Monday, July 21, 2008

friends

Joan’s discovered facebook. I don’t know whose invitation to join finally triggered her to register, but now that she has, she’s added a lot of friends (including me!) and is looking for more especially among people she half-remembers from high school. I’ve gotten into it, too and maybe everyone has, because it seems like more people are inviting me, as well. Interest in facebook is growing in Belgium also—the word often seems to jump out of overheard, otherwise French or Dutch conversations.

One of my friends, who despite her living in Brussels, I’d barely communicated with this summer, finally came over for dinner last night. She had a friend (boyfriend? I don’t think she would have worn that dress for just us.) with her and he and I got on well. Joan and I talked about afterwards how although we’ve had a few people over, none of them have been Belgian. Our friend actually lives in the U.S. most of the time and is from Congo. And her friend was Dutch.

Lux

Although there are a lot of good bars and restaurants in this neighborhood, when my office decided to do a happy hour, we did it at the office, with drinks in the “refectoire” (“break room”) and food—cheeses, quiches, cold cuts, olives—on tables set up in the hall. It started right on time at about 5:30 with almost everyone attending. What did we talk about: Flemish history, whether it’s customary in Bru to greet people in French, Dutch or not at all, Luxembourg (because I was about to go there), other people’s holiday plans, a proposed soccer tournament (on the Play Station 3).
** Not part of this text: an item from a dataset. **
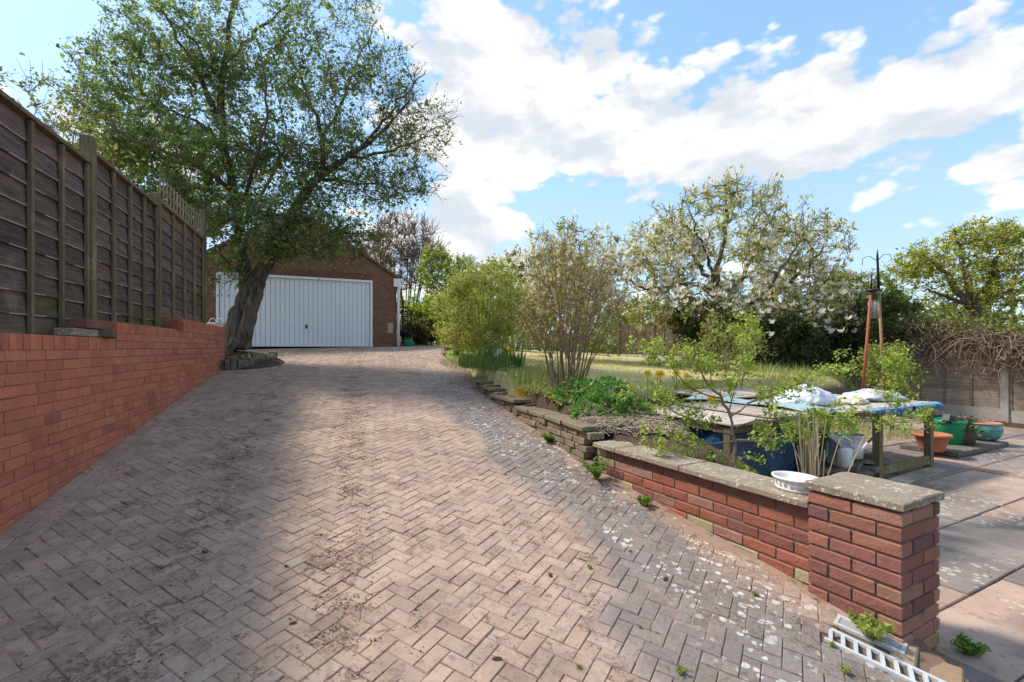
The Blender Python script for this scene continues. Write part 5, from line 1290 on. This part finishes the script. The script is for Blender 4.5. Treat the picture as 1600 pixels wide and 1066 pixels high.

There’s a Chi-Chi’s in Luxembourg, in the main square, next to the Pizza Hut. There are also several more traditional tourist trap restaurants, and we ended up with falafels. Our first day there, we took a tour of the “casements” the underground passages that were built in the middle ages when the whole city was a fortress, and although theoretically interesting, the experience was like going down to the basement but with a lot more steps. So I’m really glad we stayed the night and went back to the centre again the second day, and found the “other old town,” tucked into the valley, again dating from the days when the city was a fortress. I don’t generally care that much about food so I think it means something to say I ate one of the best meals of my life there—potatoes au gratin with spinach. It sounds really ordinary, but they put something in that sauce and it was really good.